Do this: Could you write out the opening lines of the data, word for word, stopping after the line that contains "COL = C.collection"?

++++ Information supplied ++++

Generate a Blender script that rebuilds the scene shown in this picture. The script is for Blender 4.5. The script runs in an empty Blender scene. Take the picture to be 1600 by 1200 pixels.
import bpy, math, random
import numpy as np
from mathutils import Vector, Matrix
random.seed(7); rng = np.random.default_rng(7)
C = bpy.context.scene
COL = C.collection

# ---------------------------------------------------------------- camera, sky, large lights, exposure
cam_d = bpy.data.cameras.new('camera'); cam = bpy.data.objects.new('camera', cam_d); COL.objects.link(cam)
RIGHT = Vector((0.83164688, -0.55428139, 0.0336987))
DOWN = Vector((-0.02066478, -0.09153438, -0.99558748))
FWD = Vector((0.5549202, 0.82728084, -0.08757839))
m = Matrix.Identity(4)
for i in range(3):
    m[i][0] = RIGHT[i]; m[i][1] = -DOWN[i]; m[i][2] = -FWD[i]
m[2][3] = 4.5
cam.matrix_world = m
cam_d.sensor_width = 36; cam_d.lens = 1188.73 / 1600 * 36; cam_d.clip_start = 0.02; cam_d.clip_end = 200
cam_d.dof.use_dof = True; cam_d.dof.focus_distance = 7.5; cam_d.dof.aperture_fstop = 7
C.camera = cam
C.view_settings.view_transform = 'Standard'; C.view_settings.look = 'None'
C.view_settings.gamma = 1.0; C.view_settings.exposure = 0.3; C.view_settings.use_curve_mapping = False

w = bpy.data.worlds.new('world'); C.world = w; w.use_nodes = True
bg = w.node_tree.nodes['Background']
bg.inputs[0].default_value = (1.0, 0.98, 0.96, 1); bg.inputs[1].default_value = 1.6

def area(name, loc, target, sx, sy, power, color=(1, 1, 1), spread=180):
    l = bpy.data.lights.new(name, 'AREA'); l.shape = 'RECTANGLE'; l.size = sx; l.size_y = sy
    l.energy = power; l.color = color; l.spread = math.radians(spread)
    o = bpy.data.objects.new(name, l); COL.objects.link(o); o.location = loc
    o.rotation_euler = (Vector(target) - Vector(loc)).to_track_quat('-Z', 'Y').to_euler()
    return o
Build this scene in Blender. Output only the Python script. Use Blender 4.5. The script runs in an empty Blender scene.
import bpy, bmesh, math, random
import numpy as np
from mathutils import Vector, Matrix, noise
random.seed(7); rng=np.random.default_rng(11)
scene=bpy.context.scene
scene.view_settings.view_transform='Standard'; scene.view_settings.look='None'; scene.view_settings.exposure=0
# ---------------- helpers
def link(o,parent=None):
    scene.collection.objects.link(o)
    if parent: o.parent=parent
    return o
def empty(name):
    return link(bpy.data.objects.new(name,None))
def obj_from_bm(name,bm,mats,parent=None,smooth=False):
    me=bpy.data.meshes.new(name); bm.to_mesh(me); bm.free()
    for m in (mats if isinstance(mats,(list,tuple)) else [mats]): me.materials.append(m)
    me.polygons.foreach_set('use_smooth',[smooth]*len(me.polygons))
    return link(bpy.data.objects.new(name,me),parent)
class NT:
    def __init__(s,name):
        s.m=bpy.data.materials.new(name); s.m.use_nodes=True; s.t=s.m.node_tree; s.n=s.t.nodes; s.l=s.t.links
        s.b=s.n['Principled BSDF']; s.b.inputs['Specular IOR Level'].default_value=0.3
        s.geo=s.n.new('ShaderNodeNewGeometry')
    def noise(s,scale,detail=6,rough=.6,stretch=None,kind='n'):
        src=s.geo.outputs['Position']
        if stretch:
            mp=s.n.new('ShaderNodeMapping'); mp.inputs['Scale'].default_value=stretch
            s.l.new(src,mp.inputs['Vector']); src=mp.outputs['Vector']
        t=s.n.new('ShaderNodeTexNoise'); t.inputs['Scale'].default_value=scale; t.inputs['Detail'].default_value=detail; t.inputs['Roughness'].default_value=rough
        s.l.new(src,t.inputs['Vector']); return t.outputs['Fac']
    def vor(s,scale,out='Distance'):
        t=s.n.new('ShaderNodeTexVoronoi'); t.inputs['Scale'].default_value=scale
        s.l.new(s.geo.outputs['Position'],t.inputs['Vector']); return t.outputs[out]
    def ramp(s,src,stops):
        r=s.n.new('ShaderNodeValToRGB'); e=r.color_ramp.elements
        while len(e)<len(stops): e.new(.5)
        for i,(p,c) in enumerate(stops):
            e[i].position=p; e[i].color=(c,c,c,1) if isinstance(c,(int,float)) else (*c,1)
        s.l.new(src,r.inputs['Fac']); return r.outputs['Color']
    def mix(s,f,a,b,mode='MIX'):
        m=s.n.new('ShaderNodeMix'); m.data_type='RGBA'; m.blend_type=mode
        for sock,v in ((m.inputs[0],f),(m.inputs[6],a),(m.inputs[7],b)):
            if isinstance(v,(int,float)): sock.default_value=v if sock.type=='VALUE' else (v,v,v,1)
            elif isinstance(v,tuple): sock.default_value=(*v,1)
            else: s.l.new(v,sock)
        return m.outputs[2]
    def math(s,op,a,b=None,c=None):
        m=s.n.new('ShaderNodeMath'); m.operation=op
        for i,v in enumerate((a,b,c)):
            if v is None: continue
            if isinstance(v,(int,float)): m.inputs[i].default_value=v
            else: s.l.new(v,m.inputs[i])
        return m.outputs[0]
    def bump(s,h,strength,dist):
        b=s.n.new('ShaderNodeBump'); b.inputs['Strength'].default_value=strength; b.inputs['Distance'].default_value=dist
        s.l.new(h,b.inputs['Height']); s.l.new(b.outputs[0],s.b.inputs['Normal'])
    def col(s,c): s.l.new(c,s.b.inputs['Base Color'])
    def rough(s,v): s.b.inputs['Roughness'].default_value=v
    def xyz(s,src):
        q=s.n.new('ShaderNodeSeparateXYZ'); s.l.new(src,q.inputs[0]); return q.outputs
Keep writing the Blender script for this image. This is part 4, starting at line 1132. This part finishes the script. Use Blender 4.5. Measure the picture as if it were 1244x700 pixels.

++++

Reply to the task:
Generate a Blender script that rebuilds the scene shown in this picture. The script is for Blender 4.5. The script runs in an empty Blender scene. Take the picture to be 1600 by 1200 pixels.
import bpy, math, random
import numpy as np
from mathutils import Vector, Matrix
random.seed(7); rng = np.random.default_rng(7)
C = bpy.context.scene
COL = C.collection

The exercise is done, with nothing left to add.